Be aware that the rules (and time limits) for filing liens are different in different jurisdictions. What might protect a homeowner in California, might not be at all helpful in some other state.

In many jurisdictions, the builder signs an "all bills paid affidavit" which is filed in the deed records. If someone the builder should have paid then files a lien against the property, the builder is liable to pay it off rather than the homeowner... although the homeowner might still have to go to court to make him do so.

Additionally, in Texas, a homeowner is supposed to hold back 10% of the build price ("statutory hold back") until the lien filing deadlines have passed. If the homeowner holds back that amount and then someone files a lien within the time period, the homeowner is only liable up to the 10% holdback amount.

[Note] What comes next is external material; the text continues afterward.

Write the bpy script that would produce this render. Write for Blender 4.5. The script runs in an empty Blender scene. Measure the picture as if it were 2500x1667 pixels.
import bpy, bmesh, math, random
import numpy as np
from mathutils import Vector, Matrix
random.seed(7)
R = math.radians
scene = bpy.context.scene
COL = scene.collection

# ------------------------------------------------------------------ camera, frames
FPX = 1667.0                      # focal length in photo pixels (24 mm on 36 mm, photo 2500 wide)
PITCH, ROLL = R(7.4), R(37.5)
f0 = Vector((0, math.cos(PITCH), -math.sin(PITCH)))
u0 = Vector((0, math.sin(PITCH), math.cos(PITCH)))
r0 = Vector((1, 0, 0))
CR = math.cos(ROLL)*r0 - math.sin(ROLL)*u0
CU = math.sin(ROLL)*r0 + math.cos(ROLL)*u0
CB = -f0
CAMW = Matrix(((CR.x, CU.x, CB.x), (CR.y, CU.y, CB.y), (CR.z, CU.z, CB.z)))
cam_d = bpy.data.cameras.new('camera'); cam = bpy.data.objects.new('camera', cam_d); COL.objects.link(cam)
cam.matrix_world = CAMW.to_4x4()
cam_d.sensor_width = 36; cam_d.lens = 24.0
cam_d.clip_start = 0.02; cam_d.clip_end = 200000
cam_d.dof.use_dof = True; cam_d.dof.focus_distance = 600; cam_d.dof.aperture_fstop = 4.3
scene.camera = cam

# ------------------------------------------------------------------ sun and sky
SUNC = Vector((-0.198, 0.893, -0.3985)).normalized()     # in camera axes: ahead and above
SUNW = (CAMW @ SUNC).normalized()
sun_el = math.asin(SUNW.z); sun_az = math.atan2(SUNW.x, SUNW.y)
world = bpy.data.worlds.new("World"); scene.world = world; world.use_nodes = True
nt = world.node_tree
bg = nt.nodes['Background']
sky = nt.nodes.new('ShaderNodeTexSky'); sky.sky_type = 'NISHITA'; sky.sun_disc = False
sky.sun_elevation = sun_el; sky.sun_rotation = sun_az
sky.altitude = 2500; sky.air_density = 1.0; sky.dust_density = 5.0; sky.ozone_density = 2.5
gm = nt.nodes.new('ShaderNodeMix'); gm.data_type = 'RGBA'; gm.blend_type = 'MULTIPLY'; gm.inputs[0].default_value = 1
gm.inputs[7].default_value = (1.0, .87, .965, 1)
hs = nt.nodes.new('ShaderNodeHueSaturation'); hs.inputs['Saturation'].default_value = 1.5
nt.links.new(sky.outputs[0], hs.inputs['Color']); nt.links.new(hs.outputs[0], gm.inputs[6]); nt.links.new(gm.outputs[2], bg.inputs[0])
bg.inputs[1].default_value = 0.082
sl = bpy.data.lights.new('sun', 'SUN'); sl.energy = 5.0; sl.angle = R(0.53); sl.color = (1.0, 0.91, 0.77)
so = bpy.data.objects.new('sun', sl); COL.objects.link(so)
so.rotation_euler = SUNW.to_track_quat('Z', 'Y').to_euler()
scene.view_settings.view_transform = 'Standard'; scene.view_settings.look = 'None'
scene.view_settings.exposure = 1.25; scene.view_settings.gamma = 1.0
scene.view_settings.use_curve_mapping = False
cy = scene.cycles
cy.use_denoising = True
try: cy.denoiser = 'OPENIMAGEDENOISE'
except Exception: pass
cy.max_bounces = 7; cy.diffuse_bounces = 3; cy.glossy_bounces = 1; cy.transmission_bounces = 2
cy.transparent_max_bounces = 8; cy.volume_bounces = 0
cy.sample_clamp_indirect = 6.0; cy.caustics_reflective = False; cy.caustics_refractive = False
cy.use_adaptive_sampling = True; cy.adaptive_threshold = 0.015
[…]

But, if the homeowner didn't hold back the 10%, the homeowners can be liable to pay the ENTIRE amount of the lien. Hardly anyone in Texas knows about the statutory hold-back law so homeowners get stuck all the time with paying off liens filed by subs after the homeowner has closed with the builder.
There may be and probably ARE other rules that apply in your jurisdiction.

And, even if you're pretty confident that all subs have been paid, be aware that once your builder has all his money, he has very little incentive to come back to your house to take care of "punch list" items. But, unless your contract allows you to hold back some portion of his payment for punch list things, there is probably nothing you can do.

Definitely, if there are items on the contract that have not been completed (eg., landscaping), you should find out from that sub how much the cost for that item will be and hold back that amount PLUS your builder's profit margin on that amount. Don't pay for work that has not yet been done.

RE: Close to Final Draw Question

Thanks everyone for the great advice,

To this point we have always paid for what is completed and change orders-up front. We are going to me with the builder in mid to late Dec and figure any overages or shortage for allotments. And will determine any potential hold backs, so that worked out.

Now if i could just get him to make more progress on the house!